Saturday, March 26, 2011

One and a Half Year Later


This month 50 years ago, Americans responded viscerally to the clarion call of our government and the Peace Corps was established. Thousands of young Americans signed up to travel to different countries for twenty-seven months with only a rudimentary knowledge of the local language and culture, living far away from loved ones and familiar surroundings.  The mission then and as it is today, is to provide technical help of an unknown nature, adapting and developing ideas from learned theoretical processes and applying them to the situation at hand.  This, together with sharing American culture and values and bringing back an understanding of the local culture and mores to share with others at home is what PC service is all about!

Though it could be argued that volunteers are more prepared than ever with information available through high tech gadgets and the internet, this visceral response remains the same today as it was 50 years ago.
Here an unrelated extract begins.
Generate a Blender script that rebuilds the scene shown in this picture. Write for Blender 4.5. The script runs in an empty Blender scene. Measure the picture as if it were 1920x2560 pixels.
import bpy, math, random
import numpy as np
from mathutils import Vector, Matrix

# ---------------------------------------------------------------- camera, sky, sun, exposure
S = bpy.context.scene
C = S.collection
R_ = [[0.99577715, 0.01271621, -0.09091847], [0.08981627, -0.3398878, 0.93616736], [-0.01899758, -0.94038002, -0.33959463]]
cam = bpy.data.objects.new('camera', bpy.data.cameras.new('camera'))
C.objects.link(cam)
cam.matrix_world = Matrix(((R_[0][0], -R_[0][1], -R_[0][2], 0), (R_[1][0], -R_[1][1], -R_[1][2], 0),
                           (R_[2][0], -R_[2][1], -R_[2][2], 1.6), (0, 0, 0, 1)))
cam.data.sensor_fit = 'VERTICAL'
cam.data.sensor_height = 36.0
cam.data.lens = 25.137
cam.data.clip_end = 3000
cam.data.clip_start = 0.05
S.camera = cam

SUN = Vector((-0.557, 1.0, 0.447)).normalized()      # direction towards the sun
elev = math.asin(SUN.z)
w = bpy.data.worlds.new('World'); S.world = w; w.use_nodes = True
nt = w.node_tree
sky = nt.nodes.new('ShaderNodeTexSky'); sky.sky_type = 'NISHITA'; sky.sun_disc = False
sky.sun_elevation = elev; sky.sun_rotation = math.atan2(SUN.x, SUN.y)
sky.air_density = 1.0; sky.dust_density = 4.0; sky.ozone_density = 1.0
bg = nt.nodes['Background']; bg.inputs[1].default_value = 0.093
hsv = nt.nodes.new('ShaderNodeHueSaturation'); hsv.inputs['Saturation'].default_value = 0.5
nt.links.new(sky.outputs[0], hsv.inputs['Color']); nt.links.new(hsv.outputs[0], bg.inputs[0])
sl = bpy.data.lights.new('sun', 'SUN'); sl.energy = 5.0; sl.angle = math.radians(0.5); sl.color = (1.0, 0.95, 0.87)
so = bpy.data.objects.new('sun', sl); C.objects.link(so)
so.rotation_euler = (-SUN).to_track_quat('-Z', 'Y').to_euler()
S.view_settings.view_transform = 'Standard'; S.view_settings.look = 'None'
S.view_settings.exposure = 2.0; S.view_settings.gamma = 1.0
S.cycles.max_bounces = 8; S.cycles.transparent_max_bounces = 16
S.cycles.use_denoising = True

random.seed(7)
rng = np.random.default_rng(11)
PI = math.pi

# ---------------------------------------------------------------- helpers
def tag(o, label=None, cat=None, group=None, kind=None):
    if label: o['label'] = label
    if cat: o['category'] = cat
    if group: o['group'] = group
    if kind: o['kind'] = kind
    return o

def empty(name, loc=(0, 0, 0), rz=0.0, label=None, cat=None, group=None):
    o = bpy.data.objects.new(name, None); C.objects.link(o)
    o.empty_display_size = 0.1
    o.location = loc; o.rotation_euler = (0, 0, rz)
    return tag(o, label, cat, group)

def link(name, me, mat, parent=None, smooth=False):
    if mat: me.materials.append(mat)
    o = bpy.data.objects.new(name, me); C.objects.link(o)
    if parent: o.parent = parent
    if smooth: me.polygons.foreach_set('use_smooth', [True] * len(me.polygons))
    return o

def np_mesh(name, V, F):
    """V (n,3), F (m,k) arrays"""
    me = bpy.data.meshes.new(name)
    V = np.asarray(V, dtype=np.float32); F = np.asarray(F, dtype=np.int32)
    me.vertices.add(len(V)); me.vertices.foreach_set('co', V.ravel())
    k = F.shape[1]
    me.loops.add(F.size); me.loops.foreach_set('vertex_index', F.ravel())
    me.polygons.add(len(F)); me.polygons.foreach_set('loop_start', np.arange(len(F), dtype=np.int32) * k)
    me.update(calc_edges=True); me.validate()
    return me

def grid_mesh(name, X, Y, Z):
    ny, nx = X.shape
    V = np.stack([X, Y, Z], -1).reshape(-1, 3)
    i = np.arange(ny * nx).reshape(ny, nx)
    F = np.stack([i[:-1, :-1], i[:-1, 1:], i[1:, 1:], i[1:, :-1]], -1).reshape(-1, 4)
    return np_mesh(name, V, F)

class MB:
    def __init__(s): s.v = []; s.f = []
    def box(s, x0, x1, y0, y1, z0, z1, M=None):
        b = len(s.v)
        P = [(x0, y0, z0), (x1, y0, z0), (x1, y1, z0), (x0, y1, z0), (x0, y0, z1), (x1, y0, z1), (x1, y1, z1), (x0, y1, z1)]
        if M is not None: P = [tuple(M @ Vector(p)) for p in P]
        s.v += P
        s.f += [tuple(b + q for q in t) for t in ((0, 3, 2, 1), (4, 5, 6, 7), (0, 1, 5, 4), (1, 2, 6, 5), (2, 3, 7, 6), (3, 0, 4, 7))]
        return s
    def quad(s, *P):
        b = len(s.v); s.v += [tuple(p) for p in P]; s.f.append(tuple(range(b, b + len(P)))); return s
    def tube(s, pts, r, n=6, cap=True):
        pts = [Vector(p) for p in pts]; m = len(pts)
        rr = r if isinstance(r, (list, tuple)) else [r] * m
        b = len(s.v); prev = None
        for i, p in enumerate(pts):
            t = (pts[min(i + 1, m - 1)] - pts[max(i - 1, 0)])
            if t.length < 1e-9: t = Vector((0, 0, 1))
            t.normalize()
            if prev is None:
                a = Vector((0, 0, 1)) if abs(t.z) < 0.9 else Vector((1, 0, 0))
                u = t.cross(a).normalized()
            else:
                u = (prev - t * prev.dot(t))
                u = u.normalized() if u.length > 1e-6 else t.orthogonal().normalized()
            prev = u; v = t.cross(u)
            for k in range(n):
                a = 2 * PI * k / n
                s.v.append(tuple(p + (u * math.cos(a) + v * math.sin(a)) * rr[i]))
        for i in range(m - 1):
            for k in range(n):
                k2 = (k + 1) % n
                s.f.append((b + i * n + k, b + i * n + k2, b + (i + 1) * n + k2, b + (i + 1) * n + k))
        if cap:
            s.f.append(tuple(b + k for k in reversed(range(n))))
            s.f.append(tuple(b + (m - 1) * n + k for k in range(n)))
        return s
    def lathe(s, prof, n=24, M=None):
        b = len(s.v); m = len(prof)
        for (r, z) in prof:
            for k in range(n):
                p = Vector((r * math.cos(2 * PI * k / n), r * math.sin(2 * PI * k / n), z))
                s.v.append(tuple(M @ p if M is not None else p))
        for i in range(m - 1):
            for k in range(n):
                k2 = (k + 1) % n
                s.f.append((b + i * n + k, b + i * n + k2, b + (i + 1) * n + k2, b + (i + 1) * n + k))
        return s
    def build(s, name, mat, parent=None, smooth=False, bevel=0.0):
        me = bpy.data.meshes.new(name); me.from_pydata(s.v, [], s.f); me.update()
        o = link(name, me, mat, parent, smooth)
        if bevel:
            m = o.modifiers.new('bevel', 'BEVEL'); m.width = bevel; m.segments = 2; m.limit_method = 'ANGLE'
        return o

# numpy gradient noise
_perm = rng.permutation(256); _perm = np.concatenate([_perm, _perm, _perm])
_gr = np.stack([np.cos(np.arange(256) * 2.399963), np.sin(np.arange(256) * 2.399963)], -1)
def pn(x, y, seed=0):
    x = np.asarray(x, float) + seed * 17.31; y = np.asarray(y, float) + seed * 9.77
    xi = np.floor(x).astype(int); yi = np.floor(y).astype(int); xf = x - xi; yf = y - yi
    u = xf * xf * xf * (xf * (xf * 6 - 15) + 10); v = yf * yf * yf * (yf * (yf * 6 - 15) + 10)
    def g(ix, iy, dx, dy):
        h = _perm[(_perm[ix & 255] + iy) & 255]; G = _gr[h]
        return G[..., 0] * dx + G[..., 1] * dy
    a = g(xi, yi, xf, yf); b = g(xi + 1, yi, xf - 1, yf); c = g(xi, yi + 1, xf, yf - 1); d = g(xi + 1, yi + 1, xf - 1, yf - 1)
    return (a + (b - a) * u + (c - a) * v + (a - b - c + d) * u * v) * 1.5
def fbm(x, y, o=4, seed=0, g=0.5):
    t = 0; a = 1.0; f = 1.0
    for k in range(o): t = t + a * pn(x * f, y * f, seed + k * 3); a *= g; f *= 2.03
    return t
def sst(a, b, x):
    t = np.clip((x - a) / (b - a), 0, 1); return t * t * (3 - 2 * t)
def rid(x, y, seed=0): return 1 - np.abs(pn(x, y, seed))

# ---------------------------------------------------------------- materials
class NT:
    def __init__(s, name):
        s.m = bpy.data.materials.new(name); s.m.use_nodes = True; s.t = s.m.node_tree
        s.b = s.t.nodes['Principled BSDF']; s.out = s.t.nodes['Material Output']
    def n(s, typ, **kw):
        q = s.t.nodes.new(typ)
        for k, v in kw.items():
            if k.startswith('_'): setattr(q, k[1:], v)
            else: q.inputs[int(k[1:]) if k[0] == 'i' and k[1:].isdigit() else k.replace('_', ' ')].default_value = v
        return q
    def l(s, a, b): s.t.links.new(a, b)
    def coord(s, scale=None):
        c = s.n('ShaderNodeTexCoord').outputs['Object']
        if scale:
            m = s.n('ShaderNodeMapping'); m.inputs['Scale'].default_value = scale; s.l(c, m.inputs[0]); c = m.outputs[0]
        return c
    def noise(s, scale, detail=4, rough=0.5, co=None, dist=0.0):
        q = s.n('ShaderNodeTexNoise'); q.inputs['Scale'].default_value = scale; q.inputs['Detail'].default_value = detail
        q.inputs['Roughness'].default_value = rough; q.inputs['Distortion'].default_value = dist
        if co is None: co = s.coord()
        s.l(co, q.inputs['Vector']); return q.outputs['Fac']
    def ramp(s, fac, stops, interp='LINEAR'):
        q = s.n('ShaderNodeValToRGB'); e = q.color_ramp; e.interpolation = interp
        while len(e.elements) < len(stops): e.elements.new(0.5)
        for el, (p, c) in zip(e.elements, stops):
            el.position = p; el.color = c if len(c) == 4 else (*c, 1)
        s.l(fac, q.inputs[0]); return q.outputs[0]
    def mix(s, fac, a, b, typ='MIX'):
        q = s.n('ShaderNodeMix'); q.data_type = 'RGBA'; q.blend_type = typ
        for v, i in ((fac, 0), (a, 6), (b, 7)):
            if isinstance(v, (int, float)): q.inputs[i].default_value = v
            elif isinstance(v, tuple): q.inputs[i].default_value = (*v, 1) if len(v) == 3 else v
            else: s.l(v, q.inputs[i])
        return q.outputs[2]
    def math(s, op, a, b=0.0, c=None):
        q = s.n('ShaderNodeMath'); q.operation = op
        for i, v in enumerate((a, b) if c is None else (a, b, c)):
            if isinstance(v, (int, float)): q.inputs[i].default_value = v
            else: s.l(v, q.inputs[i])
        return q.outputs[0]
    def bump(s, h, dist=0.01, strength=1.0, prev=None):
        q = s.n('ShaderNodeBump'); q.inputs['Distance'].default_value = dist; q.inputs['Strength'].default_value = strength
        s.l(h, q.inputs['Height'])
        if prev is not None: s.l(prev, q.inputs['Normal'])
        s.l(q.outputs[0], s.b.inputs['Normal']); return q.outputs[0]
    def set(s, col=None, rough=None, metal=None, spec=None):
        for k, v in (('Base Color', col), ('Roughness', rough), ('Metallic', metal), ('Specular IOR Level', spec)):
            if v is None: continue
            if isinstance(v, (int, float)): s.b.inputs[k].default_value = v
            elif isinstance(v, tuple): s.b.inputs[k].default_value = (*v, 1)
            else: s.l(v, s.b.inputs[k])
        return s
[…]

Even with 7% of the volunteers over 50 years old and an average of 28 years today, volunteers are still open to the idea of learning a new language and culture, choosing months of maybes, why not’s and lets see coupled with days of isolation and loneliness, just because beneath it all they are cocksure and foolhardy to think that they can conquer anything, anytime or anywhere.

The PC mantra is not only a safe and moral choice about helping others, but it is also to prove to ourselves that we can do it.  Though we sign up for any number of reasons and use different coping skills, each one finds an inner strength to live, work and return, with a better understanding of self and that all human relationships are based on fragile, cultural norms.
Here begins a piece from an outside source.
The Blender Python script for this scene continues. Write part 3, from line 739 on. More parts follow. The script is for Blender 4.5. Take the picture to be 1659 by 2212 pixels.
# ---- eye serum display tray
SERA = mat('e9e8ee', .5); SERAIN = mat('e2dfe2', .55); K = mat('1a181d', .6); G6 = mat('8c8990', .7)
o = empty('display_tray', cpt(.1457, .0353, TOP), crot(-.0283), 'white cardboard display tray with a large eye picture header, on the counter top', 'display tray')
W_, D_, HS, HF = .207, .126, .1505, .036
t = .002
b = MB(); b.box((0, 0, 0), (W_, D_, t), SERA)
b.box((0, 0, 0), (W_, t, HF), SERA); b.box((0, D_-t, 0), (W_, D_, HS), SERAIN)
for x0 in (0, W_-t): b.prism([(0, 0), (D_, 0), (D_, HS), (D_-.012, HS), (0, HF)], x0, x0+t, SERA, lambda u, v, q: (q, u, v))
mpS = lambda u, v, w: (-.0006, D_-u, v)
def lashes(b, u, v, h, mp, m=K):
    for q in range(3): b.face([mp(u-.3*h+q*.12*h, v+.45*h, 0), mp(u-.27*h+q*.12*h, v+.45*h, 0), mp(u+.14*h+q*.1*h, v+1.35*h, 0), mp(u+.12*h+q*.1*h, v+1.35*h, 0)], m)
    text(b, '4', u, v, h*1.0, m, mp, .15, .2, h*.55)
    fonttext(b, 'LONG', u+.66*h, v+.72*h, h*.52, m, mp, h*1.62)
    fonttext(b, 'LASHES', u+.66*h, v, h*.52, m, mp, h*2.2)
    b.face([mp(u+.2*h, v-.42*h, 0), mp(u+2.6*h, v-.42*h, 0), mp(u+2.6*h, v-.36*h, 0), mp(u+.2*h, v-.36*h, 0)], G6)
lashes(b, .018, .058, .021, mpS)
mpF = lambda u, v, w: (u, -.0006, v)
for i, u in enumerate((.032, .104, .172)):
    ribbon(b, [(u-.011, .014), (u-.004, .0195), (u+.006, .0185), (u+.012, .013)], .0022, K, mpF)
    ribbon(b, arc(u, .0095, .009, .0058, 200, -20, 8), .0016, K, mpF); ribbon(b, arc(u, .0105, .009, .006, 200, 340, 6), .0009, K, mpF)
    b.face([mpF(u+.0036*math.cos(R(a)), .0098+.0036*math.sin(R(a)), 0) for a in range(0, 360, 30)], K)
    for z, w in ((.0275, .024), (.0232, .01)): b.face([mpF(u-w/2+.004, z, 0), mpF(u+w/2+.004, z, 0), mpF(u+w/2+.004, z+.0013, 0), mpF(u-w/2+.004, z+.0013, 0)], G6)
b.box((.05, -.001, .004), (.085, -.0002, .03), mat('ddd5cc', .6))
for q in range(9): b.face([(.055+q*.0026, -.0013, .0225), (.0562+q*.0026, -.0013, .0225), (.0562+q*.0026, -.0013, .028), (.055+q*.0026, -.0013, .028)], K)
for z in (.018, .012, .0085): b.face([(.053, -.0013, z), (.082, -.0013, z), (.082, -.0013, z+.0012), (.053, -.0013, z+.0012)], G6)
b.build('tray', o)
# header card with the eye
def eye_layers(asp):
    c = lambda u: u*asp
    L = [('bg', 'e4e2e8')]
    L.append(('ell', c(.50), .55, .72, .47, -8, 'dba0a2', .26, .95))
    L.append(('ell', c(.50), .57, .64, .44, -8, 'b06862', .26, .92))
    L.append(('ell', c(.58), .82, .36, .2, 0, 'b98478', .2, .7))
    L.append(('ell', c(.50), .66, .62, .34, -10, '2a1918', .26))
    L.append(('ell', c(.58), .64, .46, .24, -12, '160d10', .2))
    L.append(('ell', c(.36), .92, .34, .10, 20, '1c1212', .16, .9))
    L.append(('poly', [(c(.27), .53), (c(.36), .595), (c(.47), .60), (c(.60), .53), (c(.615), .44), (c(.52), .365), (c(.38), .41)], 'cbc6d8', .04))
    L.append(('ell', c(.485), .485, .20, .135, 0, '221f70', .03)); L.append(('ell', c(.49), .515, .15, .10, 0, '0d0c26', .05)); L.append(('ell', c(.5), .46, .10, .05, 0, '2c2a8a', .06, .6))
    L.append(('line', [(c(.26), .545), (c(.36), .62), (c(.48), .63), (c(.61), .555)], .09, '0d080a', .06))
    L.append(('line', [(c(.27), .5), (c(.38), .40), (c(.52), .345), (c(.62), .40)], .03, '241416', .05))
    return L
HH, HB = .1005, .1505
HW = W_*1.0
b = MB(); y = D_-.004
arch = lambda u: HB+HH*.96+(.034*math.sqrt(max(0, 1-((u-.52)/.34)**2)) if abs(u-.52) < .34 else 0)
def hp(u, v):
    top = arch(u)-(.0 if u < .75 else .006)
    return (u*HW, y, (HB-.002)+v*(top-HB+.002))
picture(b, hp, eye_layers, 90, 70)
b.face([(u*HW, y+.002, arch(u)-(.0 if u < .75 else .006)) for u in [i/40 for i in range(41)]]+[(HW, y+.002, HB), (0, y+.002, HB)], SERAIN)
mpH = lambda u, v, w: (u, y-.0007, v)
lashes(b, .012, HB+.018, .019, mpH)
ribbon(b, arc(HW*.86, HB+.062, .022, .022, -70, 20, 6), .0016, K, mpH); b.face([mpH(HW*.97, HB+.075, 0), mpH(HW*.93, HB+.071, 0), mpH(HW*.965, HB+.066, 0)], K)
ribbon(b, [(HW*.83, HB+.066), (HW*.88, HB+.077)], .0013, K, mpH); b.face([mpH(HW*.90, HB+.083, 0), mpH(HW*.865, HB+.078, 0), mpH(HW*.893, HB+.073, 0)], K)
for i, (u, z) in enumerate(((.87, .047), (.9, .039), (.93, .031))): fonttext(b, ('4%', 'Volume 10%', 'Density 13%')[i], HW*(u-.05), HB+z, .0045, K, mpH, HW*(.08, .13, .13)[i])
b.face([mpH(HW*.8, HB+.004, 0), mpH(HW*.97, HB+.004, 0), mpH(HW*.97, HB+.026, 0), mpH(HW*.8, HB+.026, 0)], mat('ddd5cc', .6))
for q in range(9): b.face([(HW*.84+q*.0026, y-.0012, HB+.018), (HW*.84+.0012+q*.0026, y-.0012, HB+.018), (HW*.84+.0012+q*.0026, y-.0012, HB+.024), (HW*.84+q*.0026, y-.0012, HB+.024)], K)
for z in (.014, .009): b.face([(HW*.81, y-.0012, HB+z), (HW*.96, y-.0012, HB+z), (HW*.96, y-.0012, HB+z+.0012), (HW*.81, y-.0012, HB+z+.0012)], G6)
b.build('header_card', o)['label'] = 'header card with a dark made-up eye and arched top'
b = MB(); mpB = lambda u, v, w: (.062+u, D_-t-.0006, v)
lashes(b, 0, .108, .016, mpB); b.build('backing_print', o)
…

Macedonians I have learned define nationality by culture, tribal or bloodlines, and not by territory or citizenship. So, the citizens’ are Macedonians, Albanian, Roma, Vlach, Bosniaks, Turks, etc. even if they have lived here for hundreds of years! My readings of the Balkan people suggest that it is also true elsewhere in this region of Europe.  The people are not integrated in the rural towns and villages; they live parallel lives, at times with little or no social interaction beyond public life.  In small towns and villages they remain segregated and a recent fight between two students (one from a neighboring town (Turks) and one from here (Macedonian) at the local high school quickly took on an ominous overtones of them and us..
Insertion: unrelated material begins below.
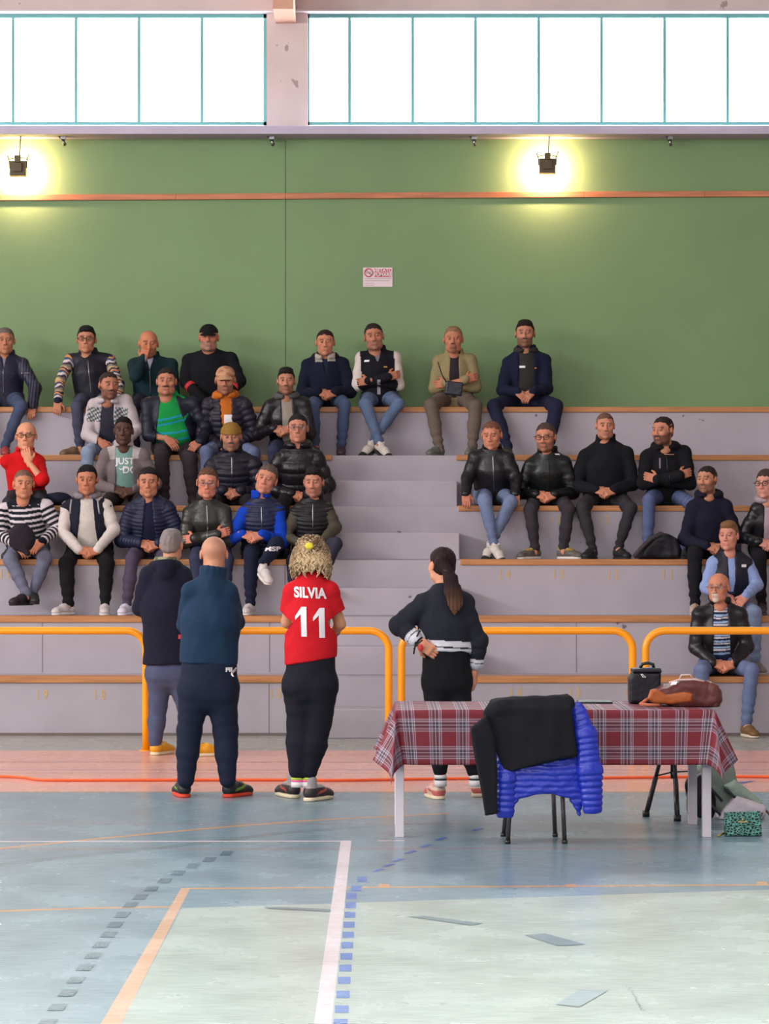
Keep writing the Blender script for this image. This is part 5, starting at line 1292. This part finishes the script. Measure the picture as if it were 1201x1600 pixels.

Beyond that great divide, a year and a half later, I no longer see Macedonia with ‘foreign’ eyes, loosing that observer mindset, as the daily activities concerned with work and life have insidiously seeped into me.  I enjoy the “let life happen” attitude and take things and events as they come, with a shared sense of working towards common goals and a collegial feeling with coworkers.  The focus of local government is still on finding ways to get grant money to take care of ambitious municipal projects, to rebuild the town in the manner of a great metropolitan city and less on improving maintenance of the infrastructure or encouraging investment in the shuttered factories in town.

Though I still have difficulty fully comprehending the subtext of a Macedonian conversation, the mothers’ voice the same concerns and anxieties I had about raising kids. We are equally concerned over changes in generational values and mores. Yet I see the comfort and ease with which different age groups talk and interact with each other.  This may be more widespread in the villages and small towns with fewer economic resources, but is in stark contrast to the trendy adult living communities, in the US where families with children cannot purchase or rent a home.

On a closing note, I met an incredible woman, a soul sister, separated not by ideas or thoughts, only by a different language.  We manage to communicate and understand abstract notions by a combination of hand gestures, analogies, and isolated Macedonian and English vocabulary, albeit occasional misunderstandings.  Once she told me that if only she could speak English, together we could introduce new ideas in her school and community filled me with hope for the future!